In TheKnot.com, Donnelly found merchandising synergies with another Comcast asset. “We saw it as a way to benefit from the expertise we had at QVC,” of which Comcast had a majority stake. “It was not going to move the needle for Comcast, but it was a pretty neat investment.” Comcast sold its stake in QVC to Liberty Media for $7.9 billion in 2003.

No matter the scale of the transaction, Donnelly is quick to note that the success of the deals Comcast did were the result of quality people working at every level of the organization: “Every deal was a team effort. We did a lot of good deals because we had a lot of smart people thinking through these things.”

The setting changed for Donnelly in 2005 when Jeff Shell, the president of the newly formed programming group, made landing a CFO his first priority. The new group would consolidate all of Comcast’s network and programming assets, and Shell needed someone who could manage the financial operations and increase oversight.

“Because [Donnelly] comes from a deal background, he knows how to take a broad look at the business,” Shell says, “Joe was invaluable. We completed our consolidation and we couldn’t have done it without him.”

These days Donnelly doesn’t worry too much about the state of the M&A market. Although acquisition opportunities always present themselves to a company with the resources of a Comcast, he sees the growth coming from within.

“We’ve really ramped up and improved our programming,” Donnelly says, “and as a result we are able to improve our distribution.”

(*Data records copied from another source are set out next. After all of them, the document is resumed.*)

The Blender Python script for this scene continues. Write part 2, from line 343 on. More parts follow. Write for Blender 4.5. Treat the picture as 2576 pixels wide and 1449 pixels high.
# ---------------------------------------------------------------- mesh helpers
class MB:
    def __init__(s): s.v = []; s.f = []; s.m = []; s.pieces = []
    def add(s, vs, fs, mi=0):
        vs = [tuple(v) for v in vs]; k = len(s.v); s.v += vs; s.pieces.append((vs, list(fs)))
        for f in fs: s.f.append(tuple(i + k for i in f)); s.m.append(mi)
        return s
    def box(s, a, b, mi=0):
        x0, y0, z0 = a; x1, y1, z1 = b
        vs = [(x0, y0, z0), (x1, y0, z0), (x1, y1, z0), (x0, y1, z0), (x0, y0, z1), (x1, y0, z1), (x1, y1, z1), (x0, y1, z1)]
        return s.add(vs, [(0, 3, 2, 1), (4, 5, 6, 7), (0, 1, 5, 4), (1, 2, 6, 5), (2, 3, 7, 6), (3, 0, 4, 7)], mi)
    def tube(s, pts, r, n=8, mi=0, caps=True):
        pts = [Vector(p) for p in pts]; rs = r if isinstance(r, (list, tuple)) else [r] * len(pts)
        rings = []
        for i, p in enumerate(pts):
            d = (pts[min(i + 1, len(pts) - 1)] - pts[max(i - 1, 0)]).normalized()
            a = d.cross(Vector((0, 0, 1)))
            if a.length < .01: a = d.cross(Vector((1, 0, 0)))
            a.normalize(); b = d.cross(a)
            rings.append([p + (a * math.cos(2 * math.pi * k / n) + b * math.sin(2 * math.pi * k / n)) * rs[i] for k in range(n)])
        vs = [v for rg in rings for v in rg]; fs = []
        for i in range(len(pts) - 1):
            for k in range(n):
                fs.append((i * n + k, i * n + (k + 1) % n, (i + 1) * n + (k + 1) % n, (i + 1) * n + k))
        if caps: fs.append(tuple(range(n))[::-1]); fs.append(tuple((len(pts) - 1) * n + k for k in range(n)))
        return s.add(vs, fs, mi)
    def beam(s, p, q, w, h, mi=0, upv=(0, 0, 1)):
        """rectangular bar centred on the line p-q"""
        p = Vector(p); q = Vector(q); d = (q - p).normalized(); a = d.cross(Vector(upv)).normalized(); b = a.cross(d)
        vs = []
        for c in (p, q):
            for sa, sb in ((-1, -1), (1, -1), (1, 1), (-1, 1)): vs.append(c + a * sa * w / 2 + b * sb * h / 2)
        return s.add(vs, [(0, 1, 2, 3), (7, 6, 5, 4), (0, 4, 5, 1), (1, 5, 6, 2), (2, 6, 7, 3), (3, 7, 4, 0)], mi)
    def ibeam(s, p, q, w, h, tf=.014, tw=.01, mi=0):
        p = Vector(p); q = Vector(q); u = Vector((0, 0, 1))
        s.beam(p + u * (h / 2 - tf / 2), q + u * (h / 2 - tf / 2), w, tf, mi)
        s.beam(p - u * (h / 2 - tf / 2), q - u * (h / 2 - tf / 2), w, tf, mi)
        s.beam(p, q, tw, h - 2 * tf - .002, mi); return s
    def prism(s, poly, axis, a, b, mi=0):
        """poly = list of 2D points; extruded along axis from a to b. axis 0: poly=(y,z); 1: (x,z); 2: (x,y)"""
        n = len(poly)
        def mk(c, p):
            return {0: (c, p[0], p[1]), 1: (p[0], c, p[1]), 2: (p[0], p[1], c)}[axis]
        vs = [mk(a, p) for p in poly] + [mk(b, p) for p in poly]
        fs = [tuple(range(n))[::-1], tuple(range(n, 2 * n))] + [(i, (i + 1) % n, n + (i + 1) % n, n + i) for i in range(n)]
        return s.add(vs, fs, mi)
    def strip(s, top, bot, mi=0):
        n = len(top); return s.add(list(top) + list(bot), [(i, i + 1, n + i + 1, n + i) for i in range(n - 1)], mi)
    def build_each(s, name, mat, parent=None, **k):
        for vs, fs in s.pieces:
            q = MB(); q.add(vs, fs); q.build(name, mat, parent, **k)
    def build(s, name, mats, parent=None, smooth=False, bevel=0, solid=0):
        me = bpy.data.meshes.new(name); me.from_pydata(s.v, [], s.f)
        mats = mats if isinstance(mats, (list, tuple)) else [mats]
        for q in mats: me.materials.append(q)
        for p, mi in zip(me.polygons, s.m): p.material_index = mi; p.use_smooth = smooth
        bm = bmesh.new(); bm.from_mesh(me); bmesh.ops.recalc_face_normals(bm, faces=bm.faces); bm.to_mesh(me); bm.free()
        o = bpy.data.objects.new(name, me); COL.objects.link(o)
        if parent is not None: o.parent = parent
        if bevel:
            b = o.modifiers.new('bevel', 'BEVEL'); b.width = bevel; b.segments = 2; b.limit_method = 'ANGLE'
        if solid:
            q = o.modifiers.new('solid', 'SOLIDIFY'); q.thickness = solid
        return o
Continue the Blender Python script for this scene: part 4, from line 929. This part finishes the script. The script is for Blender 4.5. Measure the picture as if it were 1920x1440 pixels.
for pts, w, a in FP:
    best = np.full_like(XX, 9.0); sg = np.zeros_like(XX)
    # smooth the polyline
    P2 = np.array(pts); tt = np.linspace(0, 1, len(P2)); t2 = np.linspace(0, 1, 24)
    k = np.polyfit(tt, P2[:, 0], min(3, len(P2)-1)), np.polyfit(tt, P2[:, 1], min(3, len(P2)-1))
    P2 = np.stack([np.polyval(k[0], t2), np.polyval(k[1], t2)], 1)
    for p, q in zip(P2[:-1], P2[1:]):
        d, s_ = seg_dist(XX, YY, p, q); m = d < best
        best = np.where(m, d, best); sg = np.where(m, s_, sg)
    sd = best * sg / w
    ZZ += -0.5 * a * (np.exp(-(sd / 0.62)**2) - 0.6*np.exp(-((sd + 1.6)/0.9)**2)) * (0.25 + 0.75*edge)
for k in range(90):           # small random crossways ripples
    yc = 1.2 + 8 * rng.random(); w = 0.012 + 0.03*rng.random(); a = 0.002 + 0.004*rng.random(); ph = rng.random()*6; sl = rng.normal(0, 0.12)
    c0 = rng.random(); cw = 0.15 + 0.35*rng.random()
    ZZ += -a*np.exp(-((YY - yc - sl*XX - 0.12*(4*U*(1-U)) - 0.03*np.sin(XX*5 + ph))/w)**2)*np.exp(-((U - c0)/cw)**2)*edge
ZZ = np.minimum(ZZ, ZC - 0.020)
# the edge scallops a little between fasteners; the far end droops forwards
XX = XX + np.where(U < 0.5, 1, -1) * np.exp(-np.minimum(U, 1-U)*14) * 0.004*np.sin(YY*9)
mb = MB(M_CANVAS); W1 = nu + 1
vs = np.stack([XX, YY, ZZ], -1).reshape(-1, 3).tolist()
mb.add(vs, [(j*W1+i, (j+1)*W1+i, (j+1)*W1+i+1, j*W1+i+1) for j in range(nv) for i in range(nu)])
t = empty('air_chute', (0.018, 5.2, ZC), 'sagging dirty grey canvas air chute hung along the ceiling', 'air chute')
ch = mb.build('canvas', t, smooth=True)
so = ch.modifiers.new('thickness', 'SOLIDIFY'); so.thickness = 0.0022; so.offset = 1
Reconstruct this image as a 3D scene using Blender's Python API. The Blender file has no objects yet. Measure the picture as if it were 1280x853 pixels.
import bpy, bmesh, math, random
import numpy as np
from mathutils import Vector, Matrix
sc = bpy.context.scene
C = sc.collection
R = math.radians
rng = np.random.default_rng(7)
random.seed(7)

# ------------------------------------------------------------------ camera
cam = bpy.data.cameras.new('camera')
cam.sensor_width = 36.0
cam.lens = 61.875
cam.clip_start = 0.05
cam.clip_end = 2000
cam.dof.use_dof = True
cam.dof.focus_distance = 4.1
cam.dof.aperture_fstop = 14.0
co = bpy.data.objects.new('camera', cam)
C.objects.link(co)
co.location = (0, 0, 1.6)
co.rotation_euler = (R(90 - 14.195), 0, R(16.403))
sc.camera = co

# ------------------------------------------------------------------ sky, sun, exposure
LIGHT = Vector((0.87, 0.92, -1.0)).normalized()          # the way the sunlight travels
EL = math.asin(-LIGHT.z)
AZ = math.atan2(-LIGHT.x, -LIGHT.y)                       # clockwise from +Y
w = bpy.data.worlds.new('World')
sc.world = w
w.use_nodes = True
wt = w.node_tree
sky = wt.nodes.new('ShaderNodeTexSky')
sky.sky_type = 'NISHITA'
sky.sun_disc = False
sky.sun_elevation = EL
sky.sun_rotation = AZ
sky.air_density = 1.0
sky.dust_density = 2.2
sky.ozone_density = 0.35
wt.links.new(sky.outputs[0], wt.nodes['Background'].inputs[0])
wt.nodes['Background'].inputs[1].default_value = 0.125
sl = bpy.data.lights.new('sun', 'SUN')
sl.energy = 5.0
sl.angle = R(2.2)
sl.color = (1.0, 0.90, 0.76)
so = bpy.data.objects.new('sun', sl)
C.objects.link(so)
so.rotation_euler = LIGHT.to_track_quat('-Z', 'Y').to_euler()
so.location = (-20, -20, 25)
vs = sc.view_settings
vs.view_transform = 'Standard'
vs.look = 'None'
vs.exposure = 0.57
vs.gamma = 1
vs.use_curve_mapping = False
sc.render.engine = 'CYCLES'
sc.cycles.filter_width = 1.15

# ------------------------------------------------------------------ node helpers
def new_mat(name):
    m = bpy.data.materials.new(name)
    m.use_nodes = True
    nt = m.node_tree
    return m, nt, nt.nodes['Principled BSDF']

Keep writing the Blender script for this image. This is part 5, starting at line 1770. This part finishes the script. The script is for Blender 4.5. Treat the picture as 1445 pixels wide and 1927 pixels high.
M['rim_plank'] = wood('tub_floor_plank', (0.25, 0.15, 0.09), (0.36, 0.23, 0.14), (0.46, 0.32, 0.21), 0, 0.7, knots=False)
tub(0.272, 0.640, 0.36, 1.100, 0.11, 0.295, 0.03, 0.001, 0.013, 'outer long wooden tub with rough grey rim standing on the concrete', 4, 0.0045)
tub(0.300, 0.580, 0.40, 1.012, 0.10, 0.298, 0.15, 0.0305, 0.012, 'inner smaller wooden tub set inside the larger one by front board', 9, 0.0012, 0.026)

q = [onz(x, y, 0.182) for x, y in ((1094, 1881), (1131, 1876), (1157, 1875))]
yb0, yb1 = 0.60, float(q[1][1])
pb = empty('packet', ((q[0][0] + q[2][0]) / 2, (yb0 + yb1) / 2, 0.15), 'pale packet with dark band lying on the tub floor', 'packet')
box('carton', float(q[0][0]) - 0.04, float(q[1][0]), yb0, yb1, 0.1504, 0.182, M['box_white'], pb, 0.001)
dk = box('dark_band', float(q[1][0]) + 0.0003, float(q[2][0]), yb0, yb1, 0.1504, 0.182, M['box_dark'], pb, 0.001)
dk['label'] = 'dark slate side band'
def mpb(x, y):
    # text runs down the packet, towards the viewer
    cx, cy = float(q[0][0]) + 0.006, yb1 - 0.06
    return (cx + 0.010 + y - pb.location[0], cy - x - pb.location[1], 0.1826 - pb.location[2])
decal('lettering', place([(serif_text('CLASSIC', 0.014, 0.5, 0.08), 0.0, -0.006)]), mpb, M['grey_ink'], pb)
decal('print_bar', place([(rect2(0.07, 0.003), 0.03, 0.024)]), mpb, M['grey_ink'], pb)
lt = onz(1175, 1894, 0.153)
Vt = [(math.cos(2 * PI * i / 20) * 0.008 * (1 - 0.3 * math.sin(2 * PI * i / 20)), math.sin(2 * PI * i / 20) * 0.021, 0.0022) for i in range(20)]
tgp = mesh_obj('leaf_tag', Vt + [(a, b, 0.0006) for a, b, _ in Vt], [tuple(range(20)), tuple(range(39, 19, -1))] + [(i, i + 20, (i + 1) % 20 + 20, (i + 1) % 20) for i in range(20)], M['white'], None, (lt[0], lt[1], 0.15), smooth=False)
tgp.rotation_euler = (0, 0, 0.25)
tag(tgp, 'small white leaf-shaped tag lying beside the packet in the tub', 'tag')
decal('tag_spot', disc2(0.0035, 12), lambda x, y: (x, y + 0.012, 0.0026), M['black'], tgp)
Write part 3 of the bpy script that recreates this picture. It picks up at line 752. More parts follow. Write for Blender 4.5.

With some pride, he points to the company’s recent successes in developing key partnerships to exploit opportunities for niche programming across platforms, such as PBS Kids Sprout, Fearnet.com with Sony and Lions Gate Films, and landing the PGA tour on The Golf Channel. When he turns on Comcast, Donnelly likes the view.

“Joe had the right mix of talents for the job,” his old boss Pick says of Donnelly’s new station. “I miss having Joe around, but it’s great for the organization.”